Jeff Potts was on his way to work at KY3 when he was hit in the intersection of Kansas Expressway and Bennett Street.

A memorial ride in honor of Jeff began at the Ewing Sports Complex parking lot. They then rode to the spot where Jeff was hit. The ride was less than a mile.

The organizer of the ride, Keith Donaldson, says even though many of the riders didn't know Jeff personally, the cycling community is a family. They wanted to show support and send a reminder to all drivers and cyclists.

"We come together when one of us is fallen and we get an old bike, painted white and then the idea is to place it at the intersection where the rider died as a reminder to both motorists and cyclists about the dangers of being out there," Donaldson said. "The cycling community comes together when one of us has fallen."

The symbolic "ghost bike" was rolled alongside Springfield cyclists to the site of the accident.

"It brings a tear to my eye because I know he touched everybody in their own way," Potts' friend Josh Mortimer said.

"I'd never heard his name before. I just knew that a cyclist went down," Donaldson said.

Many of the cyclists were strangers to Jeff, but Donaldson says it's all about honoring a fellow rider.

"Life is so fragile," Donaldson said.

Jeff leaves behind a wife and young daughter. A close friend calls him a "family man."

"He truly exemplifies what a man is, he'd sacrifice anything for his family, he would do anything for anybody," Mortimer said.

Those who worked alongside Jeff at KY3 attest to Jeff's hardworking attitude and gentle spirit.

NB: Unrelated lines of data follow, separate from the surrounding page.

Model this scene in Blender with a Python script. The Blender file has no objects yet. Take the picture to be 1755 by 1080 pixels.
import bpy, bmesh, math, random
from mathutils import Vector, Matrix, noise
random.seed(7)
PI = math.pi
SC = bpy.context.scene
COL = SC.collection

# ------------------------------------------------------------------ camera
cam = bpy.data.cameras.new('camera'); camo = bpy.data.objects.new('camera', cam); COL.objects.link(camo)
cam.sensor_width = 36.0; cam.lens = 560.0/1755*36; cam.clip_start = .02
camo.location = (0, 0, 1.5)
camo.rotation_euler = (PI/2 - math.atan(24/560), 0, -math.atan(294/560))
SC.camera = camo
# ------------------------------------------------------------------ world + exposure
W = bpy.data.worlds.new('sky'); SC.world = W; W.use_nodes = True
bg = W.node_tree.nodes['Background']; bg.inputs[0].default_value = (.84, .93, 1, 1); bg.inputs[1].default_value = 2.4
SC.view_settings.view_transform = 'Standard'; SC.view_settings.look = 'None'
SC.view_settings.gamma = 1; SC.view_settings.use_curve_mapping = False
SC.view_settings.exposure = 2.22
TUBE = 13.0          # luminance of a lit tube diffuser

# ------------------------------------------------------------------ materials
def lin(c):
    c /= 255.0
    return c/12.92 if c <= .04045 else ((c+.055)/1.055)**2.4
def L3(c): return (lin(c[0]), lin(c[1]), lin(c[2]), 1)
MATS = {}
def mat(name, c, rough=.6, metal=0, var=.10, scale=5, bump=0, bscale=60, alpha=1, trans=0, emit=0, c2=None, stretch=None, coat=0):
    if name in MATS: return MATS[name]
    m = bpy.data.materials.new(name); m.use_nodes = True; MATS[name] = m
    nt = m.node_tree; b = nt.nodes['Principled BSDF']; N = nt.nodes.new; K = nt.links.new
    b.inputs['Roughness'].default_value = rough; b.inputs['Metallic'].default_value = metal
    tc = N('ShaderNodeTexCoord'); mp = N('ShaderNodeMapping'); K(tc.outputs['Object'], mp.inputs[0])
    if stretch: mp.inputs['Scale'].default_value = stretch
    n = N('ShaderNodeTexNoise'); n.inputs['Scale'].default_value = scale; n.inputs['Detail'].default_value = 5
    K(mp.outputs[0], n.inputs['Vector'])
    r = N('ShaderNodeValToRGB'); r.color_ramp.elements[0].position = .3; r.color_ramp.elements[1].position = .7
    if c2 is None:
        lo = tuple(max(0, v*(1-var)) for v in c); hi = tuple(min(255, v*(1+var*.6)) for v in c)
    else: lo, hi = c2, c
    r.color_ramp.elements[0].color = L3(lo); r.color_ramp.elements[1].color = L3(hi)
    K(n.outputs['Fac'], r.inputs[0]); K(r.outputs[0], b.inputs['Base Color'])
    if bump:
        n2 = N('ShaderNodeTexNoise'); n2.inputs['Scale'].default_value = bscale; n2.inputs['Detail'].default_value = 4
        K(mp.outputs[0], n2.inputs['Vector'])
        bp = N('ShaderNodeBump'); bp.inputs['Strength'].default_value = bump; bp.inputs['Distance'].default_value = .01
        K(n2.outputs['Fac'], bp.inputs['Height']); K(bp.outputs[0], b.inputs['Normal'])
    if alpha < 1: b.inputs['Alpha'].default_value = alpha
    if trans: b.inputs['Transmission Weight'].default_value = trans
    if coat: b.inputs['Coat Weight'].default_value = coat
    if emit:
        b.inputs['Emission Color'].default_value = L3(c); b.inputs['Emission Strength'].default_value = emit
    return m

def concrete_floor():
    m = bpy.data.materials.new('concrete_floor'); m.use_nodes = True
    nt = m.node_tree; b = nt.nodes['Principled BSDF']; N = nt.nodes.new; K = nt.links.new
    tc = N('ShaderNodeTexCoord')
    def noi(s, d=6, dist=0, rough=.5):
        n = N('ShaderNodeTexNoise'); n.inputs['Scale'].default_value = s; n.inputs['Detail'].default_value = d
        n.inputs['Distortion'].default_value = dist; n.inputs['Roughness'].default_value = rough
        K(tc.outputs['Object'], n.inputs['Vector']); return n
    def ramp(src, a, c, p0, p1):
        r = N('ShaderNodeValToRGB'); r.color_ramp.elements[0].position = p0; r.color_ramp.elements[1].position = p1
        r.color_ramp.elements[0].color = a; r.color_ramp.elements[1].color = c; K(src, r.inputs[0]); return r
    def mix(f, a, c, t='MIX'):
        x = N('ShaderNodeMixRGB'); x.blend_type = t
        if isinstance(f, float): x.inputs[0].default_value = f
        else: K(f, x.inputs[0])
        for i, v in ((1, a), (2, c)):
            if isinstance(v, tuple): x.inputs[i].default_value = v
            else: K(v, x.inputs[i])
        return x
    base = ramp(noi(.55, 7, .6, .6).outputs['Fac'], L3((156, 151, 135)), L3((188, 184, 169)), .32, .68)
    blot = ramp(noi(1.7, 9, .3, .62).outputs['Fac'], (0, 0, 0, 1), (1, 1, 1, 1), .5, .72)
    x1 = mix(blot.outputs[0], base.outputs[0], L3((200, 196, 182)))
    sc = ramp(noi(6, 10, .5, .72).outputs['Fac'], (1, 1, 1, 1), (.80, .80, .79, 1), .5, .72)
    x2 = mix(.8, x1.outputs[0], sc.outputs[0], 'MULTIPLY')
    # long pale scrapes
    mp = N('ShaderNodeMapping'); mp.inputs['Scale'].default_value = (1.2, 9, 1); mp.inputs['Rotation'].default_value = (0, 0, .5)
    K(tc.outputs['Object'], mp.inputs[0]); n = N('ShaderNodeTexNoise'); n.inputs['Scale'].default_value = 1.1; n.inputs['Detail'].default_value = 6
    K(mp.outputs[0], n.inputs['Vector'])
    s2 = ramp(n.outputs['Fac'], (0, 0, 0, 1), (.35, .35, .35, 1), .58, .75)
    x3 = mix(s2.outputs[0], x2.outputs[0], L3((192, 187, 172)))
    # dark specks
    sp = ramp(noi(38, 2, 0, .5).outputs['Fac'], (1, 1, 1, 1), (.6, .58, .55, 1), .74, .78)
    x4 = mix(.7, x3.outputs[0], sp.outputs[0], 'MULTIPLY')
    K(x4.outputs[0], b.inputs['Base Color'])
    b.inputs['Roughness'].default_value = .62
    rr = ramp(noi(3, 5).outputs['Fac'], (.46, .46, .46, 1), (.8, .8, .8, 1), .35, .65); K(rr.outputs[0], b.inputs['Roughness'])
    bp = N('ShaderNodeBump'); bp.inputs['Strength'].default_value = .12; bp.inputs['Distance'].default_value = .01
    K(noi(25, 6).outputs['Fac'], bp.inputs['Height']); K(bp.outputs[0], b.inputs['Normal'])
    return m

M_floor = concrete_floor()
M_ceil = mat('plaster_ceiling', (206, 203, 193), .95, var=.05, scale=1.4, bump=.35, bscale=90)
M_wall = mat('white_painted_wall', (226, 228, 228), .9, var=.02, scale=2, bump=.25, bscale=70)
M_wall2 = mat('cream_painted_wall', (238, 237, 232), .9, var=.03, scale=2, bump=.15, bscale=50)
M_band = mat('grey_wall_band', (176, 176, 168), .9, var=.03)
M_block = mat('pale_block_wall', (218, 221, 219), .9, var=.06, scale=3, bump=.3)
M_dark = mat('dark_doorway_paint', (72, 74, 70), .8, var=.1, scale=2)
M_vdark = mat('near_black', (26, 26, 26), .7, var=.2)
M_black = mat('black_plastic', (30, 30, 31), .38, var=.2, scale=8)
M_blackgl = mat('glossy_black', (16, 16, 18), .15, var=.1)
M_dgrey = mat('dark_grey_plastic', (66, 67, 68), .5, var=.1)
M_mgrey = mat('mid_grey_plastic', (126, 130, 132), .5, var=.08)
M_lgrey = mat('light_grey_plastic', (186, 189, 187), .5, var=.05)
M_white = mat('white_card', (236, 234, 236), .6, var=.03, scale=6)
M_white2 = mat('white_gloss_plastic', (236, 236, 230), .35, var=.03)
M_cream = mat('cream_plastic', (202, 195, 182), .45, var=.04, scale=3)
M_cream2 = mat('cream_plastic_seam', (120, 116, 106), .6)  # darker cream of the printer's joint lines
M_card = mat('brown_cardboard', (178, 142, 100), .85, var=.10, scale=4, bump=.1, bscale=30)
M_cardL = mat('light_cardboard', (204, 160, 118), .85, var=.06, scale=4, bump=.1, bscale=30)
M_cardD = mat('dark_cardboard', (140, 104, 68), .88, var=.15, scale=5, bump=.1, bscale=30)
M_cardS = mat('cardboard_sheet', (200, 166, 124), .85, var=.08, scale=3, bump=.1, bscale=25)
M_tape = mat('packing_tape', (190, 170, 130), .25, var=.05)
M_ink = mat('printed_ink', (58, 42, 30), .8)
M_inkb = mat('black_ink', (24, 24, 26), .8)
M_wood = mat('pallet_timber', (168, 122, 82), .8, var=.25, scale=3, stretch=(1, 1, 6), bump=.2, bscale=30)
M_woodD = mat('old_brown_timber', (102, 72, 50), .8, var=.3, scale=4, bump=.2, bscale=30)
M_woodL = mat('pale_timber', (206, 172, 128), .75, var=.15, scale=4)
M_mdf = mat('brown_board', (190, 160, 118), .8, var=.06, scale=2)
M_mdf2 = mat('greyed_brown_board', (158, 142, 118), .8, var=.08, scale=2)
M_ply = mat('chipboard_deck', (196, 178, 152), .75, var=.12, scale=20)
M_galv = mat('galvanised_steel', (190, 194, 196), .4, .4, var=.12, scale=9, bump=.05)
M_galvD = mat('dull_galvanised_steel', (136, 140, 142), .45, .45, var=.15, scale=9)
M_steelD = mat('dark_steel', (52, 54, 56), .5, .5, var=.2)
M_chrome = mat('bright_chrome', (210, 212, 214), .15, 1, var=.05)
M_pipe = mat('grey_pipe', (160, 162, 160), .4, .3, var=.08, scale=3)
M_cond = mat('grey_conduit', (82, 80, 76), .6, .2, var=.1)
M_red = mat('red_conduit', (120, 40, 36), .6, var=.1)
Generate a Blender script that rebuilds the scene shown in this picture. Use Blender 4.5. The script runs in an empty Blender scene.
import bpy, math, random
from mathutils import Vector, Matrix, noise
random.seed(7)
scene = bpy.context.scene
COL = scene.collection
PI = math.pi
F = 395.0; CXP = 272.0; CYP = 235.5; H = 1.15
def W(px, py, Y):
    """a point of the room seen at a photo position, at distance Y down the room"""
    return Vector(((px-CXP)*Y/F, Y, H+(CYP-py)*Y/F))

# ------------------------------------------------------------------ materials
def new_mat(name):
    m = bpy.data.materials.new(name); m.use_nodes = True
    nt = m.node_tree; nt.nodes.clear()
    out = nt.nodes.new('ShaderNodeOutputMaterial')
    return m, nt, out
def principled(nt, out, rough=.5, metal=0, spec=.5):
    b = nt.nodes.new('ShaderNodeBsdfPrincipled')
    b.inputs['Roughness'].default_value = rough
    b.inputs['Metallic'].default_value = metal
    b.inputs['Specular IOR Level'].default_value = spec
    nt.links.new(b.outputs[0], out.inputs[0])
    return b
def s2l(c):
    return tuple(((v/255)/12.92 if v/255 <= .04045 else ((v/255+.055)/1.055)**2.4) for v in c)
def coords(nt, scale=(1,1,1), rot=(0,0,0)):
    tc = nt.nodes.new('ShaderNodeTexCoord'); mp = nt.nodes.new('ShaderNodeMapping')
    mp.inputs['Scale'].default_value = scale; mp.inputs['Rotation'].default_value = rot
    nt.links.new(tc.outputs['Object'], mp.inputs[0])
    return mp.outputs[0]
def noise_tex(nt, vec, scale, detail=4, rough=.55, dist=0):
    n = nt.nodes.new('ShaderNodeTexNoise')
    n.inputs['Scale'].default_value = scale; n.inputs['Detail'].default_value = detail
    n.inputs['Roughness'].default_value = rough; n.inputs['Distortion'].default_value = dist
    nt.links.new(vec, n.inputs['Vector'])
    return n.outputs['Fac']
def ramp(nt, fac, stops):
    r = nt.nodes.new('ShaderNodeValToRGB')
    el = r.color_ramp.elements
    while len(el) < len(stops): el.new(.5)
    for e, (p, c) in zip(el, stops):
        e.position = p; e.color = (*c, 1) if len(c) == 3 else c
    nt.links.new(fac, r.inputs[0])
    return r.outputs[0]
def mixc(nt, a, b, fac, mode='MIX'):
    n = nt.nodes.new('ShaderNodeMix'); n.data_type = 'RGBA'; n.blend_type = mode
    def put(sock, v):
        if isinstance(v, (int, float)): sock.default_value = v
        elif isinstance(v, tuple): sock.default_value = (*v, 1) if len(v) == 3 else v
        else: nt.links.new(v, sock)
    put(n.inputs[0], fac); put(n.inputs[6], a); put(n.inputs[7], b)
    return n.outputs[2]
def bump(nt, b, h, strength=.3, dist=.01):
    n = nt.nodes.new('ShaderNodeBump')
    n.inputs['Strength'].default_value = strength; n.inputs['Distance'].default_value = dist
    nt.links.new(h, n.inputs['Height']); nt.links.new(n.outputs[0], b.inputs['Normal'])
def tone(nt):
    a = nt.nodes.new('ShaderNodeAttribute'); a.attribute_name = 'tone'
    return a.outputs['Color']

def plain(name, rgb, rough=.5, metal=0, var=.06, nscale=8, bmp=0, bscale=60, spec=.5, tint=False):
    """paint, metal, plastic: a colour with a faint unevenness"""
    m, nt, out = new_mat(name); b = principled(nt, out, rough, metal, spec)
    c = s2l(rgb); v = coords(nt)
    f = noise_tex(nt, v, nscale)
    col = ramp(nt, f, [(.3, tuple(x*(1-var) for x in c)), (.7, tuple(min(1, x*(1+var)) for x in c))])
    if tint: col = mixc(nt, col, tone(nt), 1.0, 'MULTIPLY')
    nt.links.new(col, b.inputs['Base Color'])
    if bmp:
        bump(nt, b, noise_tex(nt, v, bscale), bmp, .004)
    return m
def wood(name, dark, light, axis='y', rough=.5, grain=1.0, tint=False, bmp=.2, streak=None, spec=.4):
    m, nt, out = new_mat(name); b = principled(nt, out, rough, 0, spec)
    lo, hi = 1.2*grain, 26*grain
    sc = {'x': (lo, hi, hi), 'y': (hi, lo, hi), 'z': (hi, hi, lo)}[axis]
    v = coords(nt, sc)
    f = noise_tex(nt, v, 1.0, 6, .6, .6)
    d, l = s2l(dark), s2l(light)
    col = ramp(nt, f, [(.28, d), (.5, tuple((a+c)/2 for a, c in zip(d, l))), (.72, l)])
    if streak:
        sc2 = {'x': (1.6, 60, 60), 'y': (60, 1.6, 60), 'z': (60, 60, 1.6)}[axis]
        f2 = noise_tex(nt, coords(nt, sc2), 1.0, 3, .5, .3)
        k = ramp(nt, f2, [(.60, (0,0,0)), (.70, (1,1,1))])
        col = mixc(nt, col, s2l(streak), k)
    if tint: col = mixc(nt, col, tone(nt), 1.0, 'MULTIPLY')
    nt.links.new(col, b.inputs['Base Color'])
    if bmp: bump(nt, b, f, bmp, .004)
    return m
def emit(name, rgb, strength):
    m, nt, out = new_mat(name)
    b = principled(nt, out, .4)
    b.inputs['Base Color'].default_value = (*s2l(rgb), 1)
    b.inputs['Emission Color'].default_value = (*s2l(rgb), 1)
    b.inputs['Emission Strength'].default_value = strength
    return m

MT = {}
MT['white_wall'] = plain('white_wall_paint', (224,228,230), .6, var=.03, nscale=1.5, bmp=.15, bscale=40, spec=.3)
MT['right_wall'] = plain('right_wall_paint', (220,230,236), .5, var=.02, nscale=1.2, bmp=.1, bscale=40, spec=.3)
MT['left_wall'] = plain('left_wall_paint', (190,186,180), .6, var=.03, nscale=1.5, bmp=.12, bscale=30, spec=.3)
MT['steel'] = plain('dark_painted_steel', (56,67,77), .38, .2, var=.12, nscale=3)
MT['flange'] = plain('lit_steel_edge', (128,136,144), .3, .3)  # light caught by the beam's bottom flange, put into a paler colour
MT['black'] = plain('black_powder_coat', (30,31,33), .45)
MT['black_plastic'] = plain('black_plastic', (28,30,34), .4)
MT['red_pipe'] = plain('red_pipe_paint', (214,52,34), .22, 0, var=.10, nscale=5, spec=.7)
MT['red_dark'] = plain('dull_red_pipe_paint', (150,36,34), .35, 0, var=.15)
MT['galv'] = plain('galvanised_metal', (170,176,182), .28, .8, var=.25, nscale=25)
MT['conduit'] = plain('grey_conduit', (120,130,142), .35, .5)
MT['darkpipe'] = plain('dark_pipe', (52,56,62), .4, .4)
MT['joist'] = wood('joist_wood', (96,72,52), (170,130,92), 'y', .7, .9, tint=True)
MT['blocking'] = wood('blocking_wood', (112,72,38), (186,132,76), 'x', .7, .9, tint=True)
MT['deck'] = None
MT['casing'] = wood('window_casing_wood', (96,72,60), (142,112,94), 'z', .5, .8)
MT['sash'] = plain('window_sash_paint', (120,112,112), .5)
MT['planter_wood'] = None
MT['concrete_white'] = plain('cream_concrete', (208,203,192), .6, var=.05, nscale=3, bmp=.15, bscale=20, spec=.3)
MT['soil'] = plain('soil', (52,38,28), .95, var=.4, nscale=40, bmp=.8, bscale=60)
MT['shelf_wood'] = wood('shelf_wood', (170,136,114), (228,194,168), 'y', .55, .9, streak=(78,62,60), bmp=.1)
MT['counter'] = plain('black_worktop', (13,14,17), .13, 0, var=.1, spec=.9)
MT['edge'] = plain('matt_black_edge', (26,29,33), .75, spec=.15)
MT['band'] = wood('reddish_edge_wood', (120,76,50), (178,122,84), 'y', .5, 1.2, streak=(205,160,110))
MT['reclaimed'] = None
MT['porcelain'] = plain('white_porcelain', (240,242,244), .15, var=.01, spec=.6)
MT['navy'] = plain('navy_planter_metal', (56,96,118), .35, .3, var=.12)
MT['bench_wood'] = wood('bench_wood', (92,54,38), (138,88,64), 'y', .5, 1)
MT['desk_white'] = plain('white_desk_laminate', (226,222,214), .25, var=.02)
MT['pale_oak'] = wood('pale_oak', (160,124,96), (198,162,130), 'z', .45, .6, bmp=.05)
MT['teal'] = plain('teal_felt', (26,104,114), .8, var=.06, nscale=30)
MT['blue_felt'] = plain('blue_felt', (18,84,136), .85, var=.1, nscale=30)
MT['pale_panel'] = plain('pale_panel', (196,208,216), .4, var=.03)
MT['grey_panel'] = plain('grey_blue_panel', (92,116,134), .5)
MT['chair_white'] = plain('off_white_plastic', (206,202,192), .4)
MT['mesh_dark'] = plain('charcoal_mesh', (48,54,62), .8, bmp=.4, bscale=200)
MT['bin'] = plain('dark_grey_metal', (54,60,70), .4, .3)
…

"Probably one of the most laid back people you'd ever know but at the same time, just such a hard worker and loyal friend," Daniel Brown said.

Jeff spent many hours keeping KY3 on the air.

"He was kind of the Sherlock Holmes of KY3," Quentin Coggin said.

Jeff worked with Coggin and Brown in master control, a room that is manned 24/7.

"[He was] one of the most meticulous master control operators we've had and we are going to miss him," Brown said.

At the station, Jeff was known affectionately by his nickname.

"A lot of people called him Pottsy, I guess from Happy Days," Coggin said.

Whether it was inside or outside of work, friends say, Pottsy's loyal and honest character, contagious laughter, and humble kindness touched everyone.

"Sadly, until someone is gone you don't really realize how much they've impacted the community and where they work but everyone has nothing but everyone has nothing but good things to say about Jeff," Coggin said.

Jeff's visitation will be held Wednesday from 6 to 8pm at Walnut Lawn Funeral Home. The memorial service will be held Thursday at 1pm at Walnut Lawn Funeral Home.